学生の頃、週末を利用して友人達や建築家と沖縄の集落調査を行った。

糸満から恩納村まで歴史的に古い40近い集落(字)を見てまわった。
調査の内容としては、集落の御嶽等の拝所の位置と住居域の関係や、本家(ムートウヤー)と分家の配置を聞き取りや資料をもとに調べていった。調査をして分かった事は、文献でも述べられているが、沖縄の集落には一定の規則があるという事であった。
立地としては近くに農地、水源があり夏に南風を受け、冬に北風を防ぐ南斜面に多くの集落は位置していた。
拝所は集落の北側に多く、住居域から少し離れた高い場所には古島と呼ばれる元集落の祖霊神を奉った御嶽や井戸、グスク等があり腰当の森(クサティムイ)とも呼ばれる。

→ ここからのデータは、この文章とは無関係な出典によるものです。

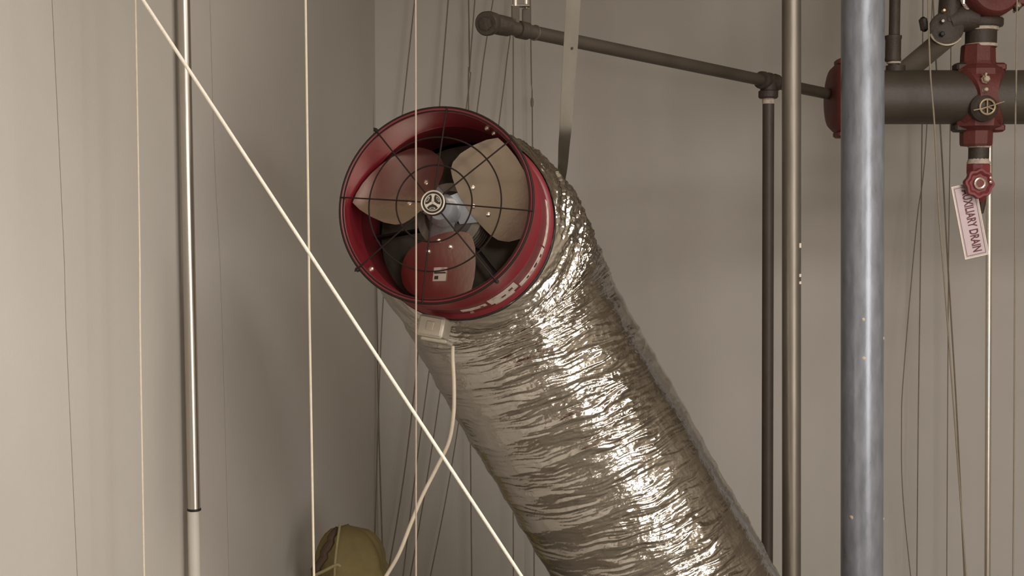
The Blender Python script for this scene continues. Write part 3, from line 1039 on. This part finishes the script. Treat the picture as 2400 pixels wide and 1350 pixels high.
    MB().box(at(2384, 4, YM - 0.06), (0.05, 0.04, 0.022), Matrix.Rotation(R(12), 3, 'Y'), 0.005).build('coupling_lug', 'iron_red', cpl)
    b = at(2385, 15, YM - 0.09)
    MB().lathe([(0.0, -0.03), (0.005, -0.03), (0.005, 0.0), (0.0085, 0.0), (0.0085, 0.010), (0.0, 0.012)], b, (0.0, -0.9, 0.4), 6).build('coupling_bolt', 'bolt', cpl, 20)
    MB().lathe([(0.012, -0.012), (0.013, 0.0), (0.012, 0.003), (0.0, 0.003)], b, (0.0, -0.9, 0.4), 6).build('bolt_washer', 'black_fit', cpl, 20)
    b = at(2259, 0, YM - 0.08)
    MB().lathe([(0.0, -0.012), (0.0045, -0.012), (0.0045, 0.014), (0.0085, 0.014), (0.0085, 0.030), (0.0, 0.031)], b, (0, 0, 1), 6).build('coupling_bolt', 'bolt', cpl, 20)
    # side fitting: body, facing flange and pipe slanting back
    cf = at(2216, 68, YM - 0.02)
    va = Vector((-0.10, -1, 0.05)).normalized()
    sf = MB().lathe([(0.0, -0.06), (0.040, -0.055), (0.047, -0.02), (0.050, 0.0), (0.052, 0.004), (0.052, 0.018), (0.046, 0.022), (0.0, 0.022)], cf, va, 40)
    sf.tube([cf + Vector((0.01, 0.01, 0.02)), cf + Vector((0.045, 0.01, 0.035)), cf + Vector((0.10, 0.0, 0.035))], [0.038, 0.044, 0.044], 24)
    sf.tube([cf + Vector((0.015, 0.01, 0.02)), cf + Vector((0.022, 0.01, 0.16))], [0.036, 0.036], 24)
    sd = sf.build('side_fitting', 'black_fit', root)
    MB().ring(cf + va * 0.020, va, 0.0525, 0.0036, 40, 8, R(200), R(322), (1, 0, 0)).build('flange_edge', 'bolt', sd)
    for (px, py, s, m) in ((2209, 50, 0.007, 'pole'), (2208, 80, 0.008, 'rubber'), (2212, 25, 0.006, 'brass')):
        b = at(px, py, YM - 0.05)
        MB().lathe([(0.0, -0.01), (s, -0.01), (s, 0.006), (s * 0.7, 0.009), (0.0, 0.009)], b, va, 6).build('flange_bolt', m, sd, 20)
    MB().box(at(2165, 57, YM + 0.02), (0.022, 0.03, 0.046), Matrix.Rotation(R(-12), 3, 'Y'), 0.007).build('side_lug', 'black_fit', sd)
    MB().tube([at(2222, 84, YM + 0.05), at(2112, 176, YM + 0.16)], 0.0345, 32).build('slanting_tube', 'grey_pipe', root)
    # small pipe rising by the thick grey pipe
    xs = at(2096, 80, YM).x
    MB().lathe([(0.017, vz(170)), (0.017, vz(-330) if vz(-330) < CEIL else CEIL)], (xs, YM, 0), (0, 0, 1), 24).build('small_riser', 'black_fit', root)
    MB().lathe([(0.017, vz(146)), (0.0235, vz(144)), (0.0255, vz(140)), (0.0240, vz(134)), (0.0240, vz(94)), (0.0262, vz(90)), (0.0262, vz(84)), (0.017, vz(82))], (xs - 0.003, YM, 0), (0, 0, 1), 24).build('riser_coupling', 'black_fit', root)
    MB().lathe([(0.017, vz(150)), (0.0215, vz(149)), (0.0215, vz(145)), (0.017, vz(144))], (xs, YM, 0), (0, 0, 1), 24).build('sealant_ring', 'thread_seal', root)
    MB().lathe([(0.030, vz(168)), (0.030, vz(154)), (0.0, vz(152))], (xs + 0.006, YM, 0), (0, 0, 1), 24).build('riser_boss', 'black_fit', root)
    # drain valve below
    xv = at(2293, 400, YM).x
    MB().lathe([(0.026, vz(348)), (0.0335, vz(346)), (0.0335, vz(340)), (0.026, vz(338))], (xv, YM, 0), (0, 0, 1), 24).build('sealant_ring', 'thread_seal', root)
    MB().lathe([(0.0315, vz(384)), (0.0315, vz(338))], (xv, YM, 0), (0, 0, 1), 24).build('drain_nipple', 'black_fit', root)
    MB().lathe([(0.030, vz(386)), (0.0365, vz(384)), (0.0330, vz(376)), (0.0315, vz(372))], (xv, YM, 0), (0, 0, 1), 16).build('sealant_ring', 'thread_seal', root)
    vb = MB().lathe([(0.020, vz(474)), (0.026, vz(466)), (0.034, vz(445)), (0.036, vz(410)), (0.0375, vz(404)), (0.0375, vz(386)), (0.034, vz(383)), (0.0, vz(383))], (xv, YM, 0), (0, 0, 1), 8).build('valve_body', 'valve_red', root, 20)
    MB().lathe([(0.0, vz(502)), (0.008, vz(500)), (0.014, vz(478)), (0.016, vz(462))], (xv + 0.011, YM, 0), (0, 0, 1), 12).build('drain_spout', 'black_fit', vb)
    hc = at(2294, 430, YM - 0.075)
    MB().lathe([(0.012, 0.0), (0.012, 0.05)], hc, (0, 1, 0), 16).build('valve_stem', 'brass', vb)
    # scalloped handwheel
    poly = []
    for k in range(96):
        a = 2 * math.pi * k / 96
        rr = 0.0450 + 0.0028 * math.cos(8 * a + 0.6)
        poly.append((rr, a))
    wheel = MB()
    vs, fs = [], []
    prof = [(0.30, -0.004), (0.62, -0.004), (0.80, -0.012), (0.95, -0.012), (1.0, -0.004), (1.0, 0.006), (0.94, 0.012), (0.0, 0.012)]
    for (k, y) in prof:
        for (rr, a) in poly:
            vs.append(hc + Vector((math.cos(a) * rr * k, y, math.sin(a) * rr * k)))
    m = 96
    for i in range(len(prof) - 1):
        for k in range(m):
            k2 = (k + 1) % m
            fs.append((i * m + k2, i * m + k, (i + 1) * m + k, (i + 1) * m + k2))
    fs.append(tuple(range(m)))
    hw = wheel.add(vs, fs).build('handwheel', 'valve_red', root, 40)
    MB().ring(hc + Vector((0, -0.010, 0)), (0, -1, 0), 0.0150, 0.0045, 32, 8).build('wheel_nut', 'bolt', hw)
    MB().lathe([(0.0, 0.0), (0.0115, 0.0), (0.0115, 0.008), (0.0, 0.009)], hc + Vector((0, -0.002, 0)), (0, -1, 0), 6).build('wheel_screw', 'valve_red', hw, 20)
    for (px, py) in ((2322, 417), (2322, 427)):
        MB().lathe([(0.0045, -0.004), (0.0045, 0.002), (0.0, 0.004)], at(px, py, YM - 0.088), (0, -1, 0), 8).build('wheel_chip', 'bolt', hw)
    return root


main_pipe()


# ------------------------------------------------------------------ drain tag
def drain_tag():
    Y = YM - 0.045
    tl, tr, br, bl = at(2231, 440, Y), at(2284, 428, Y), at(2315, 593, Y), at(2263, 606, Y)
    x = (tr - tl).normalized()
    y = (tl - bl)
    H = y.length
    y = y.normalized()
    W = (br - bl).length
    root = empty('drain_tag', bl, 'pink-white tag lettered in maroon, hanging tilted below the red handwheel', 'tag')
    MB().prism([(0, 0), (W, 0), (W, H), (0, H)], bl, x, y, 0.0014).build('tag_plate', 'tag', root, 0)
    z = x.cross(y).normalized()
    o = bl + z * 0.0014
    b = 0.0018
    i = 0.0050
    fr = MB()
    for (p0, p1) in (((i, i), (W - i, i + b)), ((i, H - i - b), (W - i, H - i)), ((i, i + b), (i + b, H - i - b)), ((W - i - b, i + b), (W - i, H - i - b))):
        fr.prism([p0, (p1[0], p0[1]), p1, (p0[0], p1[1])], o, x, y, 0.0008)
    fr.build('tag_border', 'grey_pipe', root, 0)
    ed = MB()
    e = 0.0026
    for (p0, p1) in (((-e, -e), (W + e, 0)), ((-e, H), (W + e, H + e)), ((-e, 0), (0, H)), ((W, 0), (W + e, H))):
        ed.prism([p0, (p1[0], p0[1]), p1, (p0[0], p1[1])], bl, x, y, 0.0026)
    ed.build('tag_rim', 'tag_edge', root, 0)
    # lettering, read from top to bottom
    cu = bpy.data.curves.new('lettering', 'FONT')
    cu.body = 'AUXILIARY DRAIN'
    cu.size = 1.0
    cu.extrude = 0.0
    cu.offset = 0.022
    cu.align_x = 'CENTER'
    cu.align_y = 'CENTER'
    tmp = bpy.data.objects.new('lettering', cu)
    col.objects.link(tmp)
    bpy.context.view_layer.update()
    dg = bpy.context.evaluated_depsgraph_get()
    me = bpy.data.meshes.new_from_object(tmp.evaluated_get(dg))
    bpy.data.objects.remove(tmp)
    co = [v.co.copy() for v in me.vertices]
    w = max(c.x for c in co) - min(c.x for c in co)
    h = max(c.y for c in co) - min(c.y for c in co)
    cx = (max(c.x for c in co) + min(c.x for c in co)) / 2
    cy = (max(c.y for c in co) + min(c.y for c in co)) / 2
    sx, sy = (H * 0.875) / w, (W * 0.40) / h
    mid = bl + x * (W * 0.57) + y * (H * 0.50) + z * 0.0024
    mb = MB()
    vs = [mid - y * ((c.x - cx) * sx) + x * ((c.y - cy) * sy) for c in co]
    n = len(vs)
    fs = [tuple(p.vertices) for p in me.polygons]
    mb.add(vs, fs)
    mb.build('tag_lettering', 'tag_ink', root, 0)
    # small wire loop up to the valve
    MB().tube(smooth_path([bl + x * (W * 0.72) + y * (H * 0.965), at(2292, 436, Y), at(2296, 425, YM - 0.042)], 6), 0.0012, 6).build('tag_wire', 'brass', root)


drain_tag()


# ------------------------------------------------------------------ olive bag in the corner
def bag():
    Y = 3.75
    base = at(842, 1350, Y)
    base.z = 0.0
    topz = at(812, 1232, Y).z
    root = empty('slumped_bag', base, 'olive yellow fabric bag standing in the dim corner, only its top showing', 'bag')
    mb = MB()
    NSx, NH = 64, 40
    vs, fs = [], []
    for j in range(NH + 1):
        t = j / NH
        z = topz * (1 - (1 - t) ** 1.0)
        prof_ = (0.118 * (1 - max(0, (t - 0.80) / 0.20) ** 2.6) ** 0.5 if t > 0.80 else 0.118 + 0.015 * math.sin(t * 9)) if t < 1 else 0.004
        for k in range(NSx):
            a = 2 * math.pi * k / NSx
            fold = 1 + 0.06 * math.sin(5 * a + 6 * t) * (0.4 + t) + 0.03 * math.sin(11 * a - 4 * t)
            peak = 0.006 * max(0, math.cos(a - R(200))) * t
            vs.append(base + Vector((math.cos(a) * prof_ * fold * 0.86 - 0.028 * t, math.sin(a) * prof_ * fold * 0.7, z + peak)))
    for j in range(NH):
        for k in range(NSx):
            k2 = (k + 1) % NSx
            fs.append((j * NSx + k, j * NSx + k2, (j + 1) * NSx + k2, (j + 1) * NSx + k))
    fs.append(tuple(range(NH * NSx, (NH + 1) * NSx)))
    fs.append(tuple(range(NSx - 1, -1, -1)))
    mb.add(vs, fs)
    mb.build('bag_body', 'bag', root, 60)
    yf = Y - 0.13
    # dark zip tape up the slanting edge, pale piping beside it, rust panel below
    za, zb = at(736, 1352, yf), at(789, 1236, yf + 0.03)
    MB().tube([za.lerp(zb, k / 10) + Vector((0.004 * math.sin(k * 2.1), 0, 0)) for k in range(11)], [0.010, 0.011, 0.012, 0.011, 0.013, 0.012, 0.013, 0.011, 0.011, 0.010, 0.006], 8).build('zip_tape', 'bag_zip', root)
    MB().tube(smooth_path([at(797, 1228, yf + 0.02), at(791, 1268, yf), at(785, 1322, yf - 0.01), at(784, 1365, yf - 0.01)], 5), 0.0036, 8).build('piping', 'bag_rim', root)
    MB().tube(smooth_path([at(734, 1350, yf - 0.01), at(760, 1338, yf - 0.015), at(788, 1324, yf - 0.012), at(798, 1327, yf - 0.01)], 5), 0.0048, 8).build('piping', 'bag_rim', root)


bag()
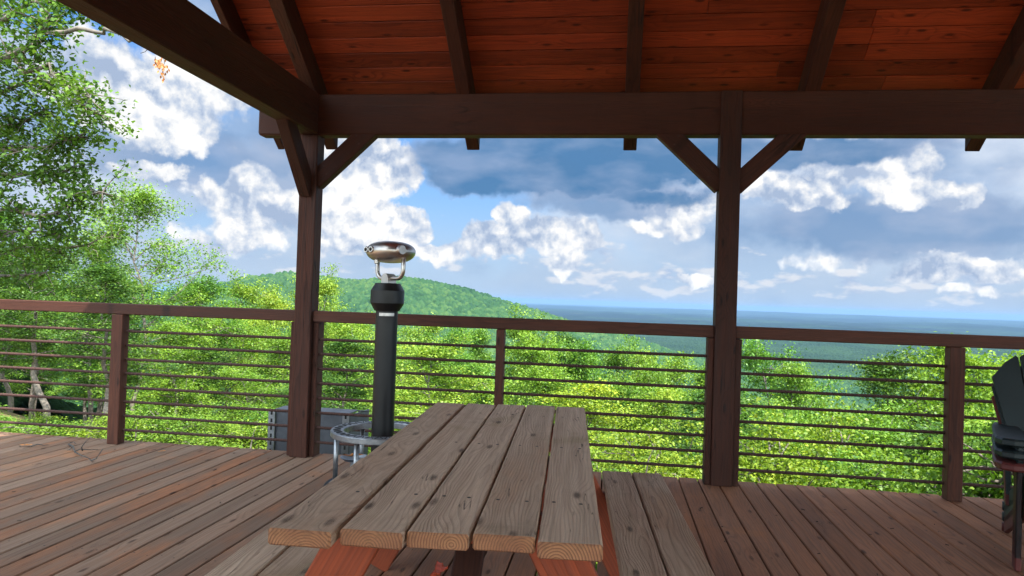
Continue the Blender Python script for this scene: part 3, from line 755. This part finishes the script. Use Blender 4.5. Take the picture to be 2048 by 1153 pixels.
fl=N.mix(N.mr(n2,.42,.6),(.20,.13,.075),(.095,.12,.035)); fl=N.mix(N.mr(n4,.5,.7),fl,(.24,.17,.09))
c=N.mix(N.mr(ln,60,110),fl,fw_)
N.put(p.inputs['Base Color'],c); p.inputs['Roughness'].default_value=.95; p.inputs['Specular IOR Level'].default_value=.1
bp=N.new('ShaderNodeBump'); bp.inputs['Strength'].default_value=.8; bp.inputs['Distance'].default_value=.1; N.put(bp.inputs['Height'],N.m('ADD',n2,n4)); N.l.new(bp.outputs[0],p.inputs['Normal'])
me=npmesh('terrain',np.stack([x,y,g],-1).reshape(-1,3),f[:,::-1],wood_g,True)
to=bpy.data.objects.new('terrain',me); COL.objects.link(to); tag(to,kind='structure')

# canopy of the far woods: every crown is a dome in one sheet
def canopy(x,y,cell,amp,seed):
    gx=x/cell; gy=y/cell; ix=np.floor(gx).astype(np.int64); iy=np.floor(gy).astype(np.int64)
    best=np.full(x.shape,-1e9); cid=np.zeros(x.shape)
    def h(a,b,s):
        n=(a*374761393+b*668265263+s*974711)&0xffffffff; n=((n^(n>>13))*1274126177)&0xffffffff; return ((n^(n>>16))&0xffff)/65535.
    for dx_ in (-1,0,1):
        for dy_ in (-1,0,1):
            cx=ix+dx_; cy=iy+dy_; px=cx+h(cx,cy,1+seed); py=cy+h(cx,cy,2+seed); hh=h(cx,cy,3+seed); rr=.62+.35*h(cx,cy,4+seed)
            d2=((gx-px)**2+(gy-py)**2)/rr**2
            z=amp*(.45+.75*hh)*(1-d2*1.1)
            mm=z>best; best=np.where(mm,z,best); cid=np.where(mm,h(cx,cy,5+seed),cid)
    return best,cid
ra=[];r=110.
while r<7500:
    ra.append(r)
    r+= 3.2 if 1250<r<2250 else (max(2.2,r*.004) if r<1250 else r*.0026-2.6)
x,y,f=polar(R(-52),R(36),1250,ra)
g=ground(x,y); cz,cid=canopy(x,y,10.,8.5,0); r_=np.hypot(x,y)
cz=np.maximum(cz,-4)+ (fbm(x/2.2,y/2.2,2,77)-.4)*2.2
g2=g+5+cz*np.clip((7600-r_)/3000,.3,1)-14*np.clip((r_-6900)/600,0,1)
cm,N,p=principled('far woods crowns')
lc=N.new('ShaderNodeAttribute',attribute_name='lc').outputs['Fac']
geo=N.new('ShaderNodeNewGeometry').outputs['Position']
n1=N.noise(geo,.004,5,.6)[0]
c=N.ramp(N.m('ADD',N.m('MULTIPLY',lc,.6),N.m('MULTIPLY',N.mr(n1,.35,.65),.4)),[(0,(.010,.036,.018)),(.5,(.026,.068,.024)),(1,(.062,.110,.030))])
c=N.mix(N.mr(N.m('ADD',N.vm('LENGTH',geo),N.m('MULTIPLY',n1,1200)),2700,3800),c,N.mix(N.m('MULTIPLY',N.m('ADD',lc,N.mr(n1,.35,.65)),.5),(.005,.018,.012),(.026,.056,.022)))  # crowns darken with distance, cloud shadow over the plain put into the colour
N.put(p.inputs['Base Color'],c); p.inputs['Roughness'].default_value=.9; p.inputs['Specular IOR Level'].default_value=.1
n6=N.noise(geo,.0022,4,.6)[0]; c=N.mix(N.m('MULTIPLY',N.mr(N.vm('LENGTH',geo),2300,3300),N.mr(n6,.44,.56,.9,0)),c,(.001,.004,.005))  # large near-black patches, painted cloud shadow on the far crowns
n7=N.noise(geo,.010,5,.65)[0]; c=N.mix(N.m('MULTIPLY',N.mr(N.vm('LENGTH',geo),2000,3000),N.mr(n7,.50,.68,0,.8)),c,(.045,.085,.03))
n5=N.noise(geo,.9,4,.7)[0]; bp=N.new('ShaderNodeBump'); bp.inputs['Strength'].default_value=.9; bp.inputs['Distance'].default_value=1.5; N.put(bp.inputs['Height'],n5); N.l.new(bp.outputs[0],p.inputs['Normal'])
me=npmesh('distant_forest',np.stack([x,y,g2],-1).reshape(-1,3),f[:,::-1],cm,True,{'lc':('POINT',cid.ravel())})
fo=bpy.data.objects.new('distant_forest',me); COL.objects.link(fo); tag(fo,kind='stuff')

# ------------------------------------------------------------------ trees
def leaves_np(centers,rad,count,size,rng,flat=.6,star=False):
    """leaf faces around cluster centres"""
    n=len(centers)*count
    c=np.repeat(centers,count,0)+rng.normal(size=(n,3))*rad*np.array([1,1,flat])
    nrm=rng.normal(size=(n,3))*.75+np.array([0,0,1.0]); nrm/=np.linalg.norm(nrm,axis=1,keepdims=True)
    t=rng.normal(size=(n,3)); t-=nrm*(t*nrm).sum(1,keepdims=True); t/=np.linalg.norm(t,axis=1,keepdims=True); b=np.cross(nrm,t)
    s=size*rng.uniform(.6,1.25,size=(n,1))
    v0=c-t*s*.5; v2=c+t*s*.55; v1=c+b*s*.33+nrm*s*.10+t*s*.08; v3=c-b*s*.33+nrm*s*.10+t*s*.08
    v=np.stack([v0,v1,v2,v3],1).reshape(-1,3); f=np.arange(n*4).reshape(n,4)
    return v,f,np.repeat(rng.uniform(size=n),4)
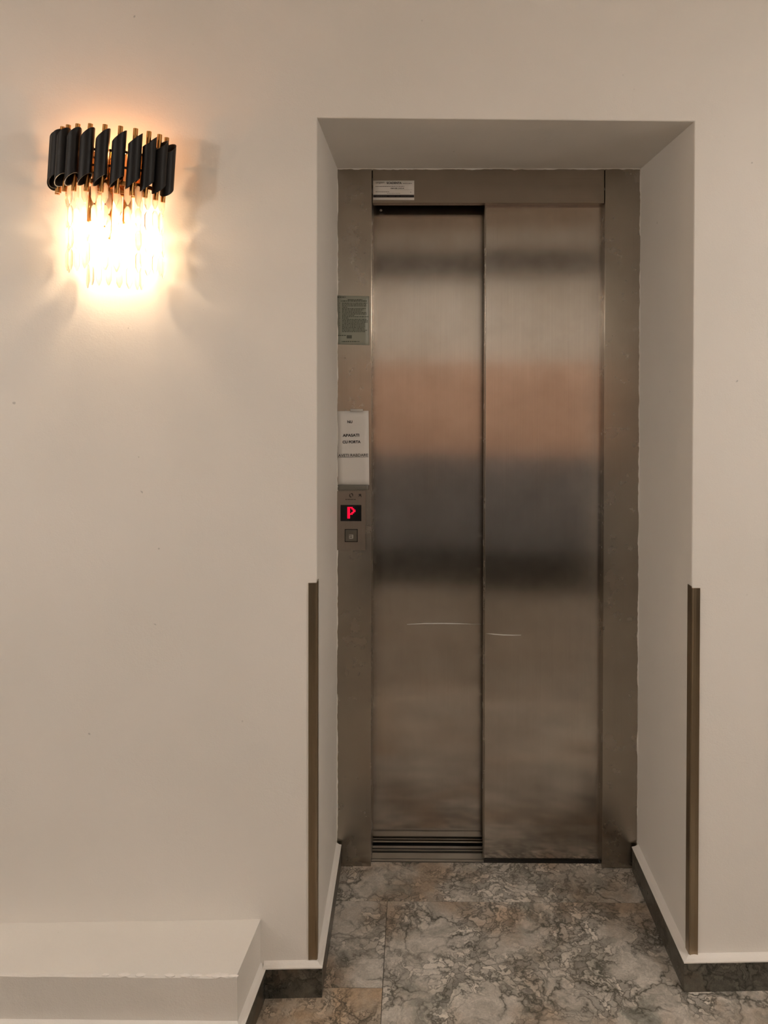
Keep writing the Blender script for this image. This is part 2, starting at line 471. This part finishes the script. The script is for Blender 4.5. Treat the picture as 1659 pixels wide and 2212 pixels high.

住居域の配置も北側の高い場所に本家があり、その下に分家が広がっていき南側に行くほど新しい分家になっていくという末広がりの配置だ。僕の育った久米島の集落にもこの構成がみられる。

この配置は、現在の私達世代では感じることがないが、集落住民は、集落の高い場所から腰当の森の祖霊神や住居域では本家から守られているという安心感を与えていたと思われる。
だから古い集落では本家より高い場所に分家の家を造ってはならないという暗黙のルールがあったようだ。
また水辺空間や大きな樹木が拝所になっている場所も多いので、自然に対する畏敬の念も強かったと思う。

時代の流れかもしれないが、調査を行った村によっては御嶽や水辺空間が雑草に覆われ管理されていない場所も見られた。
また宅地化が進み本家の上に新しい家が建ってきている集落もみられ、これまでの集落の構成が崩れてきている。

集落、都市も年々変化するものであるが、私達は無意識にこれらの物を受入れてはいないだろうか。
なくなっていった形態や管理されなくなった御嶽などの祭祀空間には、集落という集まって住む共同体を結びつけるものがあったはずだ。
現在の変化の激しい時代にこそ自分の生まれ育って来た場所を見直し、住環境や共同体を結びつけてきたものが何であったかを考える必要があると思う。